Thursday, July 23, 2015

Review: The Hurricane by R.J. Prescott

The Hurricane - Cormac “the Hurricane” O’Connell and Emily McCarthy

(The Hurricane #1)

The Hurricane (The Hurricane, #1)


Summary:
From Goodreads.com
Emily McCarthy is living in fear of a dark and dangerous past. A gifted mathematician, she is little more than a hollow, broken shell, trying desperately to make ends meet long enough to finish her degree.

Through an unlikely friendship with the aging, cantankerous owner of an old boxing gym, Em is thrown into the path of the most dangerous man that she has ever met.

Cormac “the Hurricane” O’Connell is cut, tattooed and dangerous. He is a lethal weapon with no safety and everyone is waiting for the mis-fire. He’s never been knocked out before, but when he meet Em he falls, HARD. Unlike any other girl he’s ever met, she doesn’t want anything from him, but just being around her makes him want to be a better person.

They are polar opposites who were never meant to find each other, but some things are just worth the fight.

Review:
Im actually not that into fighter contemporary romance novels especially New Adult ones but something about the blub really grabbed my attention so I decided to give it a whirl. I am super stoked that I did! This is one of my favorite new books by a new to me author.  When I finished the book, after I managed to pull myself out of my book coma I messaged one of my best friends and fellow readers that she absolutely had to read this book, even knowing that she dislikes New Adult. Before she had even finished the book she was asking if there were any other books in the series out, sadly, I had to break the news to her at there are not any at the moment but there are some to come…

So now that we’ve established that I pretty much loved this book, I guess I should tell you why. The main reason… the characters… every last one of them of which there are many.  Even tho the book is set in England all of our fighters are Irish so they have the Irish brogue going on for them. In this book our hero is Cormac. Of course he’s brash and before he meets Emily, is just drifting through life, drinking too much, screwing too many women just because he can. He doesn’t take his boxing seriously much to his buddies and hos coaches dismay.  One day he sees Emily though the window of where is coach and mentor Danny is eating. The young timid waitress grabs his attention like no other females has ever done. It’s weeks before he can manage to work up the nerve to meet her and when he does his life as he knows it is OVER.  The book basically starts with this meeting and grabs you from the first few pages.  Emily is super timid and has gone through her most of her life afraid, with good reason. She is hiding from those that were supposed to protect her. She is young, scared and has no friends except Danny the old man who always sits in her section. When this big bad man comes in and sits with Danny it takes everything she has to go over to the table and serve them. She’s at once scared what someone so big could do to her and in awe of the power that radiates from him. She later learns he’s a fighter and has no problem believing that. When Danny offers her a job working on his books she has no idea she is about to enter her own version of her personal hell, there is violence all around her but she needs this job so she finds some inner strength she didn’t know she had and marches into the gym only to be faced with the handsome man in the booth and it’s all over from there.

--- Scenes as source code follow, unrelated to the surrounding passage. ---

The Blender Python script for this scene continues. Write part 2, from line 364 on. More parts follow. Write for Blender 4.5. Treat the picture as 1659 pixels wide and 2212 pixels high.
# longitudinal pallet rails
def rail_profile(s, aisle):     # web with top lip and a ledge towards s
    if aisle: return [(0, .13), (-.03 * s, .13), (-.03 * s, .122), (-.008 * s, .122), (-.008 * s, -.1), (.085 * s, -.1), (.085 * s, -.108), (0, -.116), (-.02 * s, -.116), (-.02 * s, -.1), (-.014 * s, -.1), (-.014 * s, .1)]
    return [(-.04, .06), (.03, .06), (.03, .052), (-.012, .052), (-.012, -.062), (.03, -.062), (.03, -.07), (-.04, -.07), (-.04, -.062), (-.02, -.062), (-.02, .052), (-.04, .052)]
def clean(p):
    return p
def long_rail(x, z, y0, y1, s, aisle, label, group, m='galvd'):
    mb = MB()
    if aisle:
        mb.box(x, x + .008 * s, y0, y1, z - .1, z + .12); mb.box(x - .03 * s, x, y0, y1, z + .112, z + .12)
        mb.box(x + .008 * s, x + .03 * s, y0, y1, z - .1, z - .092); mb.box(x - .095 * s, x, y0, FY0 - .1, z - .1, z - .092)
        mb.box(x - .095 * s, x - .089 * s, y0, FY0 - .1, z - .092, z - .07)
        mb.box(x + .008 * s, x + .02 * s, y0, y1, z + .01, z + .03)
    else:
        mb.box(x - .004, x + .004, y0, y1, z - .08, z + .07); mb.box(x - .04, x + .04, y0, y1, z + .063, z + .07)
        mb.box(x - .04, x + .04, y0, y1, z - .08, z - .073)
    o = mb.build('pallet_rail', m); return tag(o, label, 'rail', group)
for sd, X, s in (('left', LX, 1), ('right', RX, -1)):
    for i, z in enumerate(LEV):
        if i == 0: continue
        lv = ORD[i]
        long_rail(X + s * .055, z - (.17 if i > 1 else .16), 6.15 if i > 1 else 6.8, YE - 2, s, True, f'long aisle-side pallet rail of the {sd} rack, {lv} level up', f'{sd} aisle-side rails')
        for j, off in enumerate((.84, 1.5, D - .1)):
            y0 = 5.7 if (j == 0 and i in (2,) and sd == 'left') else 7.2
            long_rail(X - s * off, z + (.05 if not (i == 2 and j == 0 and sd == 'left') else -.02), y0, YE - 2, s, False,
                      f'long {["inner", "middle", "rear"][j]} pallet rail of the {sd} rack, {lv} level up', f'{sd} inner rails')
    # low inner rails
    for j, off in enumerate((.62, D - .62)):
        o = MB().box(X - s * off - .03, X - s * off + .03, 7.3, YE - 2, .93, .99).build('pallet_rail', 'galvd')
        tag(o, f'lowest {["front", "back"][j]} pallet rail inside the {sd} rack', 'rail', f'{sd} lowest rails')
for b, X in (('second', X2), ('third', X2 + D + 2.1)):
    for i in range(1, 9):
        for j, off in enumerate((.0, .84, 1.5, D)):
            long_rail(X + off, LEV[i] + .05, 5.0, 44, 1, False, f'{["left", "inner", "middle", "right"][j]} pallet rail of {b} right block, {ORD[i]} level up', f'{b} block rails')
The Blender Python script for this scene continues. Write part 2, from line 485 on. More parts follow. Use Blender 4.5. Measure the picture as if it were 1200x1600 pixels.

I loved watching the journey these two make, separate they are both broken hollow shells of what they could be, but together they become whole and start to heal wounds that would have remained open otherwise. Cormac’s physical strength lends itself to Emily to allow her to start to feel safe which allows her to open her eyes to the world around her and come out of her self-imposed shell.  Emily’s innocence, inner strength and innate goodness lends itself to Cormac to allow him to stop being so angry at the world and start channeling that into his boxing. Before Emily he was adrift, with her, he finds a focus he never knew he had to make something of himself. The go on this journey together and the reader gets to see it all.  I also liked that Emily, doesn’t just give into Cormac, she actually makes him work for it. He has to prove himself worthy of her, and he sets out to do so. He knows she’s worth it! In setting out to prove something to her he ends up proving something to himself as well.  The story is such a journey that I devoured.  I also liked that both of them were struggling for money, so much so that they didn’t have phone so they brought back the love note, which was so freak’n cute.

Ok, ok. I can probably ramble on much longer about this book and how much I loved it but it’s long enough. I’ll let you go.. to read it for yourself. 

**review copy provided for an honest review. No other compensation provided.